White House press corps

The Withering White House Press Corps

While The Washington Post article by Jason Horowitz is headlined “Obama spokesman Gibbs sounds eager for future strategist role,” there are other agendas being set here.  All in all, it’s a fun read, even with—or maybe because of—its slings and arrows.

But whatever the future role of Gibbs might be, he certainly doesn’t come off the worst.  That category goes to the press itself.

Listen to the press secretary talk about the media as a predictable, hyperventilating rabble obsessed with access [emphasis added] and covering "everything as make or break…."

But there are more than slings and arrows by Horowitz.  It’s really a damning portrait of the media, the White House press corps in particular.

Gibbs is tethered to a lectern that matters a lot less than it used to.

…In the Gibbs era of Obama message control, reporters in the briefing theater are slowly being reduced to a chorus complaining about access, or, worse, scenery in an anachronistic play. An hour or so before a 1:30 press briefing last month, reporters started staking out spots among the blue leather seats. The foreign reporters trickled in first, then the American print reporters, then the swaggering television reporters.

“Swaggering television reporters” were targeted for special mention, perhaps, but the point here is the White House press corps simply isn’t as important as it used to be.  And the Obama administration doesn’t care.

Unlike press secretaries past, who would make rounds of calls to reporters as they neared deadlines, Gibbs is notoriously tough to get on the phone…. This month, Gibbs neglected to tell reporters traveling back from Prague on Air Force One that Justice John Paul Stevens had announced his retirement and refused to talk to them when they found out. Last weekend, Obama broke longstanding tradition by giving the slip to a pool reporter. Later this month, representatives of various news organizations will meet with Gibbs to express what they feel is the administration’s contempt for the press.

The White House now turns to a suite of social-networking tools — YouTube, WhiteHouse.gov, Twitter — that mix innovation and evasion. The press office used to follow up blast announcements to Twitter followers with heads-up e-mails to reporters. No longer. On the morning of March 12, Gibbs broke major news in a Twitter message: "The President will delay leaving for Indonesia and Australia — will now leave Sunday — the First Lady and the girls will not be on the trip."

Of course, it is not the administration that will make them relevant.  That would be their product.  If any newsmaker knows that whatever the subject, “conflict, celebrity and currency,” the definition of news according to some, will be the angle, why not by-pass them?

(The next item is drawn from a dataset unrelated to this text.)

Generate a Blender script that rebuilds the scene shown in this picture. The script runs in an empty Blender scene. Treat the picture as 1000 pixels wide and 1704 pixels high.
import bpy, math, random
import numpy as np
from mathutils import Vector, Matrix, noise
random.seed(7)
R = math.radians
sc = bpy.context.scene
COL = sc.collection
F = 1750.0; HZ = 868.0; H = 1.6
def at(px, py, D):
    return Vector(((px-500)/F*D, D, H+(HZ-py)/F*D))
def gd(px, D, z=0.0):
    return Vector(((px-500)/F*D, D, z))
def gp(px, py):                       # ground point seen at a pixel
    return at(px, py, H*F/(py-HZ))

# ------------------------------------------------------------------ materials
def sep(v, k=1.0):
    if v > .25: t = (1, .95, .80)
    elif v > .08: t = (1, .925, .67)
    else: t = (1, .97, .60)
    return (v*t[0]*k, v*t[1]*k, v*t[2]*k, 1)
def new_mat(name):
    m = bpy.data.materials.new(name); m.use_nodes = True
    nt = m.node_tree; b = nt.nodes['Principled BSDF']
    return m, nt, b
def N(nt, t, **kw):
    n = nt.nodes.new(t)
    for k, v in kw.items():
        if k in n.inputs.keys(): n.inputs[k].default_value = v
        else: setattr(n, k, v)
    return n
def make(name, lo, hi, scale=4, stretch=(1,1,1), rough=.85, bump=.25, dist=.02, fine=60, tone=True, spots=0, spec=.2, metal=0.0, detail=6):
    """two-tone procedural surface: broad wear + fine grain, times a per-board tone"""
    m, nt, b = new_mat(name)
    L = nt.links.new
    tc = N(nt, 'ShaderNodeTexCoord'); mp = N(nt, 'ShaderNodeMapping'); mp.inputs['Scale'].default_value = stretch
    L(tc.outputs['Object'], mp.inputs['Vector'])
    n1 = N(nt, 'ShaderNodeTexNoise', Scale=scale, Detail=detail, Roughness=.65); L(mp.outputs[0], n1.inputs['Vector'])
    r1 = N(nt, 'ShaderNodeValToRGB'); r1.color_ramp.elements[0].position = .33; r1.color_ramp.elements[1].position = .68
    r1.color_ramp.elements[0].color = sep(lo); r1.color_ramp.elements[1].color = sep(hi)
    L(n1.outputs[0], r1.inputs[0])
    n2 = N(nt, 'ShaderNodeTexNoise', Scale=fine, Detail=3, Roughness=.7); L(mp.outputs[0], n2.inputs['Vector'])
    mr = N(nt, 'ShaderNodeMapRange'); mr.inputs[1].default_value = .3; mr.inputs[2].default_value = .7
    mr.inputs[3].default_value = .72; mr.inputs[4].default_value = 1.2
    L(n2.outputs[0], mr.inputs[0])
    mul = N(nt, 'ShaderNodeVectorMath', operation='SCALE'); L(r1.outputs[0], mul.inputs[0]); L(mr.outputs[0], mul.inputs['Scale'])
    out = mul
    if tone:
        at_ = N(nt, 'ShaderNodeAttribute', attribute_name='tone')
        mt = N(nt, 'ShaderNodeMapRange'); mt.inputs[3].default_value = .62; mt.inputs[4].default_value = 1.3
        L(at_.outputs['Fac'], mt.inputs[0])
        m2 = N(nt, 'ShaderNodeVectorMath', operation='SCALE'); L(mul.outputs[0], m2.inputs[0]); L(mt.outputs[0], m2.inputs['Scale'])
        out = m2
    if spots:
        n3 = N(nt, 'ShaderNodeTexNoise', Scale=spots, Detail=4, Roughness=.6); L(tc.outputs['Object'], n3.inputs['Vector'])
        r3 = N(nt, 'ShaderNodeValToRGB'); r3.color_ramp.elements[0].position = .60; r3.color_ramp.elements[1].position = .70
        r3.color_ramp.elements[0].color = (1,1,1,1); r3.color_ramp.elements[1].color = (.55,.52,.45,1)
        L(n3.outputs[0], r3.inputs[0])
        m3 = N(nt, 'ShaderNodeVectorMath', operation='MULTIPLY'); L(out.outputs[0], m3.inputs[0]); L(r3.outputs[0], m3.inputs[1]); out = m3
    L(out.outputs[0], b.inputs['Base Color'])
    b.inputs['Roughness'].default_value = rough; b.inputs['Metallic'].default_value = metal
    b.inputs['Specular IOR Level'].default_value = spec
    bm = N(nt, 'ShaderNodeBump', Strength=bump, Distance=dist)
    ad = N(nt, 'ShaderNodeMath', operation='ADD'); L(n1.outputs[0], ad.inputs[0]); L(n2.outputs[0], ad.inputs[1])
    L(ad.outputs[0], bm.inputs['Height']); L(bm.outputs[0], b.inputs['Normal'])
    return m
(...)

Ironically, as the White House treats them as irrelevant, reporters are portrayed here as a Fourth Estate that seems ready to take anything—spin, lies, evasion—than to be left out of the equation.

There are a few things about Gibbs that irritate even the least excitable reporters in the briefing room, though none of them would speak for the record out of fear of retaliation.

If access is limited, the communications evasive and the press fears retaliation, why not simply leave the briefing room, enterprise a story, do it without White House input if it so chooses, and take your chances.  Instead, the White House reporters are taking it lying down as they close the coffin on themselves.